A mild recession in the U.S. has been predicted in Fitch Ratings' most recent global economic outlook despite job growth remaining "exceptionally strong" and growing consumer spending, as the Federal Reserve is rising interest rates at a rapid pace, and this will likely weigh on job growth and consumer spending.

"The global economic outlook is predicting a mild recession in the U.S. starting in the second quarter of next year, and we do expect an economic slowdown," Kevin Kendra, managing director of Fitch Ratings, told Newsweek.

"So, with unemployment going back over 5 percent by the end of 2024—I think it's only going to be slightly below 5 percent through 2023—we do expect to see some softening in the labor market."

Fitch Ratings expects the U.S. to enter "genuine recession territory" in the second and third quarters of next year.

Kendra expects 2023 to be "a slow, slow year as far as mortgage originations [the process by which a lender works with a borrower to complete a mortgage transaction]" go, with little refinancing activity for new homebuyers.

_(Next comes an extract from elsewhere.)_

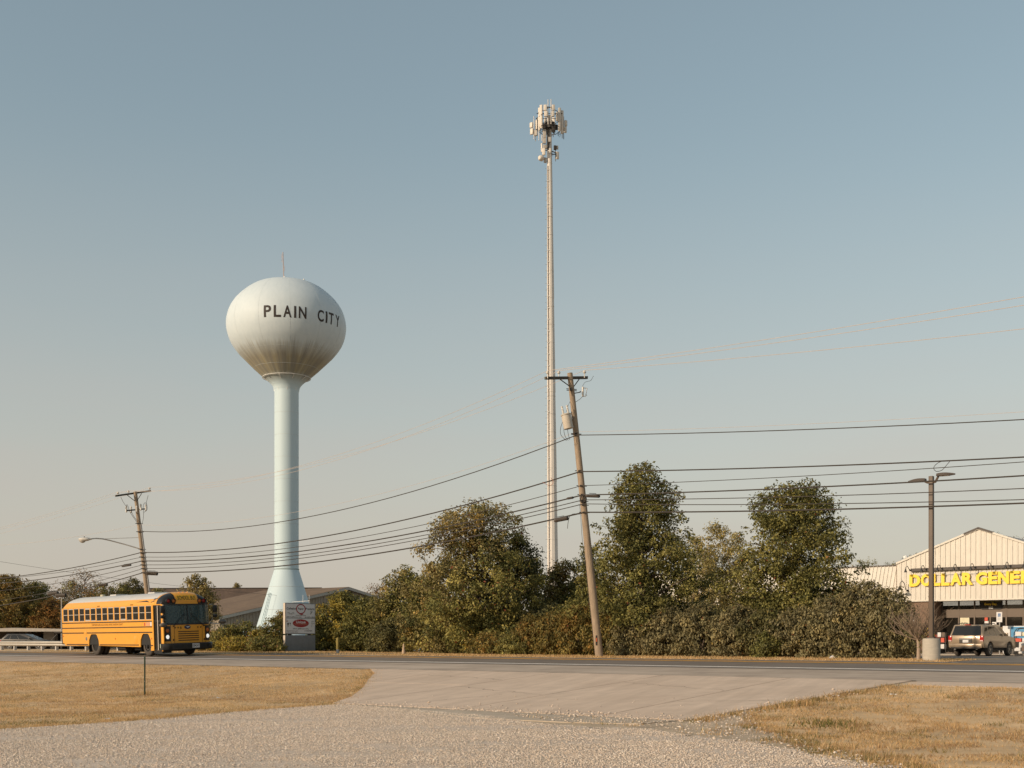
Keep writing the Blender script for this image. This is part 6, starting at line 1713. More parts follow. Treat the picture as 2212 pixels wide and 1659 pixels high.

Will Mortgage Rates Remain High?

Kendra believes mortgage rates are likely to remain high next year, but S&P Dow Jones Indices' managing director Craig Lazzara is more cautious in his forecast for 2023.

"It's quite an uncertain time now [for the housing market]," Lazzara told Newsweek. "You have this remote work trend that's shifting the geographies, and at an overall level, we don't know when the peak in interest rates is going to come.

"And I would guess that the end of the deceleration or the bottoming of prices will not occur probably until approximately the same time that interest rates peak. So, if you had a crystal ball and could tell me that interest rates are going to peak and in December of this year, then I would say, 2024 or 2023 is going to be a pretty good year for housing because rates are going to be level or down.

"And if you told me rates are going to peak in December 2023, I would say 2023 is not going to be all that good a year."

Lawrence Yun, chief economist who oversees the Research Group at the National Association of Realtors (NAR), has a more positive outlook on next year and mortgage rates.

"I think the buyers will return somewhat, because what I've noticed in the past couple of weeks is that mortgage rates are coming down," Yun told Newsweek.

"So perhaps all these inflation fears have been overblown in the general consumer price inflation, and the Federal Reserve may not be as aggressive in trying to raise interest rate next year.

"So, the market is incorporating all this information and the end result is that mortgage rates are actually a little bit lower now compared to just two weeks ago. And the housing market is always greatly impacted by changes in mortgage rates."

The key question then would be, is there going to an adequate supply of homes as buyers return to the market?

"Given the current very high home prices, my prediction for next year is for home prices to essentially remain neutral, meaning that the country will see some minor change in home prices, but differences on nationwide levels will be driven by local job market conditions. So, in areas with strong job growth, maybe there will be some small price gain, while the areas where there is a sluggish job market may experience some slight price declines."